22Im Streitfall bedurfte es – anders als in dem dem BFH-Urteil in BStBl. II 2002, 287 zugrunde liegenden Sachverhalt – eines Übergangs zum Bestandsvergleich zum 01.01.2004, weil der Gewinn des Kl. aus Gewerbebetrieb die Grenze des § 141 Abs. 1 AO überschritten hatte. Zwar ist die mitunternehmerisch tätige GbR als Personengesellschaft ein eigenständiges Subjekt der Gewinnerzielung, der Gewinnermittlung und der Einkunftsart, die von dem einzelnen Gesellschafter als Subjekt der ESt. nach § 1 EStG zu unterscheiden ist (stdg. Rspr.; u. a. BFH Urteil vom 07.03.1996 – IV R 2/92 – BStBl. II 1996, 369), und ist die GbR persönlich (subjektiv) gewerbesteuerpflichtig (§ 5 Abs. 1 Satz 3 Gewerbesteuergesetz (GewStG)), so dass die Billigkeitsmaßnahme im Streitfall, in dem der Kl. sein Einzelunternehmen zum 01.01.2005 zu Buchwerten in die N GbR eingebracht hatte, ab dem 01.01.2005 nicht gerechtfertigt wäre, weil die infolge des Wechsels der Gewinnermittlungsart veranlasste Gewinnkorrektur die Existenz eines fortbestehenden Betriebs nicht gefährdet (vgl. BFH, in BStBl. II 2002, 287, 288). Diese Betrachtung übersieht aber im Fall der Einbringung zu Buchwerten, dass in der ESt. die einzelnen Gesellschafter, nicht aber die GbR Unternehmer sind (§ 15 Abs. 1 Satz 1 Nr. 2 EStG), (stdg. Rspr.; BFH, Beschluss vom 12.06.1996 – IV B 133/95 – BStBl. II 1997, 82) und dass in der GewSt. ebenfalls die einzelnen Gesellschafter als (Mit)Unternehmer der GbR sachlich (objektiv) gewerbesteuerpflichtig sind. Durch die Verweisung in § 2 Abs. 1 Satz 2 GewStG auf § 15 EStG hat die GewSt. die Wertung der ESt. übernommen (stdg. Rspr.; BFH, in BStBl. II 1997, 82).

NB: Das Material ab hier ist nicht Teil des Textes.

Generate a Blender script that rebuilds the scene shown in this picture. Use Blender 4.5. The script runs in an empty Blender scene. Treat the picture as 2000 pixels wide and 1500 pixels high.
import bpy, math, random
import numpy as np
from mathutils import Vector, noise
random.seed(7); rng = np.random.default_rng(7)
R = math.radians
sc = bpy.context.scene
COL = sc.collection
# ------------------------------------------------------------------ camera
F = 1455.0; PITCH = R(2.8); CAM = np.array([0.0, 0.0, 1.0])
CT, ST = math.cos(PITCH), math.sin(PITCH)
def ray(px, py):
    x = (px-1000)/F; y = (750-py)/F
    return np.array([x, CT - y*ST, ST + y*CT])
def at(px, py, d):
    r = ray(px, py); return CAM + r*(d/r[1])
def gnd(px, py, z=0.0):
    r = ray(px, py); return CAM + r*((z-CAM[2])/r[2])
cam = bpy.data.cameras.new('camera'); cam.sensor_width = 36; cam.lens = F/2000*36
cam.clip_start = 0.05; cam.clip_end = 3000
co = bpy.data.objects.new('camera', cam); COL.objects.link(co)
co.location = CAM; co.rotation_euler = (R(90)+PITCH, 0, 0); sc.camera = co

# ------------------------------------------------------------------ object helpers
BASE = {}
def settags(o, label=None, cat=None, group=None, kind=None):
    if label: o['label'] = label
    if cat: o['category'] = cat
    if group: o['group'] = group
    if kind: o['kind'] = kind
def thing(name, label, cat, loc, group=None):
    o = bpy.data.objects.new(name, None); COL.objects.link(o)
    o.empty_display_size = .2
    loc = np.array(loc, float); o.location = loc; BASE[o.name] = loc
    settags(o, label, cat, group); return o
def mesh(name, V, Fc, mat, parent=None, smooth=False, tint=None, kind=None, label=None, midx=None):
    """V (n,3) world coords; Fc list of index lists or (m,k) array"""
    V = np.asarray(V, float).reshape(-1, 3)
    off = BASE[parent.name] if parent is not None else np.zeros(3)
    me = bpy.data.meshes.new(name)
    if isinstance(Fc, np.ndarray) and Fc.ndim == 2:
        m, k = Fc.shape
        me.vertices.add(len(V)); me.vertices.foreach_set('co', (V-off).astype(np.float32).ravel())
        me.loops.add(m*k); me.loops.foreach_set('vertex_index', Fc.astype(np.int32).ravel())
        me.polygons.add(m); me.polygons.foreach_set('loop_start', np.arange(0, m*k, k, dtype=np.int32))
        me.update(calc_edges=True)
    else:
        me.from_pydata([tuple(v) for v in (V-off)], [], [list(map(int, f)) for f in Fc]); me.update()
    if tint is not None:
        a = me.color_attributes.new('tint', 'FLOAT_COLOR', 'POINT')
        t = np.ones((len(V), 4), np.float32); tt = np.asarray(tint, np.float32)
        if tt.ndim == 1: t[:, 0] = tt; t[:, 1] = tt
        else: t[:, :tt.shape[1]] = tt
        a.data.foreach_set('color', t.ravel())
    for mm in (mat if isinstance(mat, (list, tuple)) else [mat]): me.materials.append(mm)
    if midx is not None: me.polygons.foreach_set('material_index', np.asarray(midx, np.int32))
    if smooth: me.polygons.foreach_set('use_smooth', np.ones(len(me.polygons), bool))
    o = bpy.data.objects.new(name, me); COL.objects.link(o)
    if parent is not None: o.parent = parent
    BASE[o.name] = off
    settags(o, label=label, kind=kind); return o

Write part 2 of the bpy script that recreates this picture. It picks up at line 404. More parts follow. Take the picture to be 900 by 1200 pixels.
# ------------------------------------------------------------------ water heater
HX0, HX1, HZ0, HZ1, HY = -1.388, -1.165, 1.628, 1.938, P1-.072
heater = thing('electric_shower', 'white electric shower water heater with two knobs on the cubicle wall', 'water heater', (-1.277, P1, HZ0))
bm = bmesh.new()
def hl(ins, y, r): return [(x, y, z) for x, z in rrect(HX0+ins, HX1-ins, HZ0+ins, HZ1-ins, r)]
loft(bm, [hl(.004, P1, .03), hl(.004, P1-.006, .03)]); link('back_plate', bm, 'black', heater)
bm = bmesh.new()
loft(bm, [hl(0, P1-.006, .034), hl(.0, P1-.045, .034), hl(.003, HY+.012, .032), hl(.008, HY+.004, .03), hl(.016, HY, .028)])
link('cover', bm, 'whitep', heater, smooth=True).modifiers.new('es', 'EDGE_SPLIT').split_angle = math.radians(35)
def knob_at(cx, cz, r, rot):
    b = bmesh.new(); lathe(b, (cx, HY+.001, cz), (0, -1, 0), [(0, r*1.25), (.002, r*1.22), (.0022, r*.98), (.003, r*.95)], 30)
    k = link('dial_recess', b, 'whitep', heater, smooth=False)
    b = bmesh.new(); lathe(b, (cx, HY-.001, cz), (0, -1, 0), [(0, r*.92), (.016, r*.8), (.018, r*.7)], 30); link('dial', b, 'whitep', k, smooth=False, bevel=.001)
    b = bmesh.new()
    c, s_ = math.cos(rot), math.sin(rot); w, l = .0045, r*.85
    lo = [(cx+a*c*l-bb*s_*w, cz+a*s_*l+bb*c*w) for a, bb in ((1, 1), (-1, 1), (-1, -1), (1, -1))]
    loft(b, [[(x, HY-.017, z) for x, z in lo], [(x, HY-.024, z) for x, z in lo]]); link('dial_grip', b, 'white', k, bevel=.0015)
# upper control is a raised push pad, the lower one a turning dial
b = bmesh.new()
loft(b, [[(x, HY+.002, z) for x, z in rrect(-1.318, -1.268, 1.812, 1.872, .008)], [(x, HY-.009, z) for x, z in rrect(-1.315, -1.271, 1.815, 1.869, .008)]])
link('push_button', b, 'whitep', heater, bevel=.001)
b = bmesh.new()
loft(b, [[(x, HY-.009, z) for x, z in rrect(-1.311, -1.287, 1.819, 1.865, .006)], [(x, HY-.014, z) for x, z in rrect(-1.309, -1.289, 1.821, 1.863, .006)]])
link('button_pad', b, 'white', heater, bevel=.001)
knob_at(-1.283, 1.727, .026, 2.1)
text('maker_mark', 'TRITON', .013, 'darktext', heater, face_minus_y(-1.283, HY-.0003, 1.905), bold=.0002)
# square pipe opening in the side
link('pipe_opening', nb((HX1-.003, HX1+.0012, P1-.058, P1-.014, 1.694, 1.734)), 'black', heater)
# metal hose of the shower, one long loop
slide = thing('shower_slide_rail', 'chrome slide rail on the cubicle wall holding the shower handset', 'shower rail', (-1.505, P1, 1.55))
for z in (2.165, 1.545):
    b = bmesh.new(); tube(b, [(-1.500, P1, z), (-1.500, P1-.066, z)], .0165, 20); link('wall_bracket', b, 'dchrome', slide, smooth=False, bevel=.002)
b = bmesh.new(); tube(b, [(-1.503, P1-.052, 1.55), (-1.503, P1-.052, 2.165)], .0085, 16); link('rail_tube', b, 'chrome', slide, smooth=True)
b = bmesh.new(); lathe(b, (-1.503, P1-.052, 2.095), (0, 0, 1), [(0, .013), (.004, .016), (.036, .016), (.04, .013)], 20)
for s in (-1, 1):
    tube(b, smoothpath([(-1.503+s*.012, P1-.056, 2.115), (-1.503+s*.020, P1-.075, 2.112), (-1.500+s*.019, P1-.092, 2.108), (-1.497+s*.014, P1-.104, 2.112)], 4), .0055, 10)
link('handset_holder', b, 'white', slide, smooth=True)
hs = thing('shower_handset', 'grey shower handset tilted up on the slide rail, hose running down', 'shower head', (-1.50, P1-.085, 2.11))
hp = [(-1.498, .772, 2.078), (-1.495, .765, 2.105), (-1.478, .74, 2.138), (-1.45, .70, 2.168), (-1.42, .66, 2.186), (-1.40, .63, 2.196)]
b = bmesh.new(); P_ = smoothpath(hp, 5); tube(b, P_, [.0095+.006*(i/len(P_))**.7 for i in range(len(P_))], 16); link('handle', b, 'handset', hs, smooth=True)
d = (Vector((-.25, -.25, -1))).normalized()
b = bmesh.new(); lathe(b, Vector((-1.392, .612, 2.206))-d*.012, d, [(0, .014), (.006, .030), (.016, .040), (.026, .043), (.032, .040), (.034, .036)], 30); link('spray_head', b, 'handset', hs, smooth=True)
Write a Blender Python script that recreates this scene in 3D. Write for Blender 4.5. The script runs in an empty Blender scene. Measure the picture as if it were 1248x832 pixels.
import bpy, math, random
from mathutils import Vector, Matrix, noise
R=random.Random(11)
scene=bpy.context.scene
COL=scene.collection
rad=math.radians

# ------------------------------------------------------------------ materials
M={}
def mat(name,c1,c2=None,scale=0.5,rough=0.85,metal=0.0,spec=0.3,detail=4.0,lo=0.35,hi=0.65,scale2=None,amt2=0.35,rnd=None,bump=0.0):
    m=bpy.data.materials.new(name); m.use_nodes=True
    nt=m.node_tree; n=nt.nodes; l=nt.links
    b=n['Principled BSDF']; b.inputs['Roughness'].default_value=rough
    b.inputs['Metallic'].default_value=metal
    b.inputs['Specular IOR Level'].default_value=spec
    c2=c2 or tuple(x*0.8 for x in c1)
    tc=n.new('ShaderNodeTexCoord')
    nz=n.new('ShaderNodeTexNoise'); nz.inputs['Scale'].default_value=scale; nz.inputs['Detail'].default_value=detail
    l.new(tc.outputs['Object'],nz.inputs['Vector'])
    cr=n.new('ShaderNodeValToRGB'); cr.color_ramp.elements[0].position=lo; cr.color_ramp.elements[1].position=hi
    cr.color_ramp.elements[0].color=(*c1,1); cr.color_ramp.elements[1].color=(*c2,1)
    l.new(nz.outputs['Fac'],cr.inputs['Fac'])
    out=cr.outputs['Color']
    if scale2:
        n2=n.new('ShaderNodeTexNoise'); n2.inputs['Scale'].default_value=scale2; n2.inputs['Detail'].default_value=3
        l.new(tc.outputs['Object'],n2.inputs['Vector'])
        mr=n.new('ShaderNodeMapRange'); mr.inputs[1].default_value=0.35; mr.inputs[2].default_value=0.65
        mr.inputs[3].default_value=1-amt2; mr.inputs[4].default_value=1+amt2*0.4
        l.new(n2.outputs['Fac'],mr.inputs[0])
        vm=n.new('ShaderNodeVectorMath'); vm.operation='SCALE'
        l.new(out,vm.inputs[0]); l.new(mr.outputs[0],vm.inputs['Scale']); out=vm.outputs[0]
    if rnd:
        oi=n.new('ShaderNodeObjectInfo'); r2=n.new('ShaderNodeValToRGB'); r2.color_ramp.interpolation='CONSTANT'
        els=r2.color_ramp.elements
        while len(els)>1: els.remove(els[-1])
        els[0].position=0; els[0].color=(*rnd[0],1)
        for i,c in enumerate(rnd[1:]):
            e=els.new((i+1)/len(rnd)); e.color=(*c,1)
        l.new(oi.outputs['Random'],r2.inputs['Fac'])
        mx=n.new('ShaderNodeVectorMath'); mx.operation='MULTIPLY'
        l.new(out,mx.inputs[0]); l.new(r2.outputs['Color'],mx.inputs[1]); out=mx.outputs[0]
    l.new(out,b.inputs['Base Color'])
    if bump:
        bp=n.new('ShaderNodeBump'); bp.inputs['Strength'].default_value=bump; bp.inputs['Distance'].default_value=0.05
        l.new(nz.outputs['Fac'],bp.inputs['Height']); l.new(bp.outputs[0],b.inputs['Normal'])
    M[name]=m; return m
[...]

23Die sich hieraus ergebenden Änderungen der angefochtenen Bescheide werden dem Bekl. übertragen.
24Die Kostenentscheidung folgt aus § 135 Abs. 1 FGO.
25Die Entscheidung über die vorläufige Vollstreckbarkeit beruht auf den §§ 151 Abs. 3, 155 FGO i. V. m. den §§ 708 Nr. 10, 711 Zivilprozessordnung (ZPO).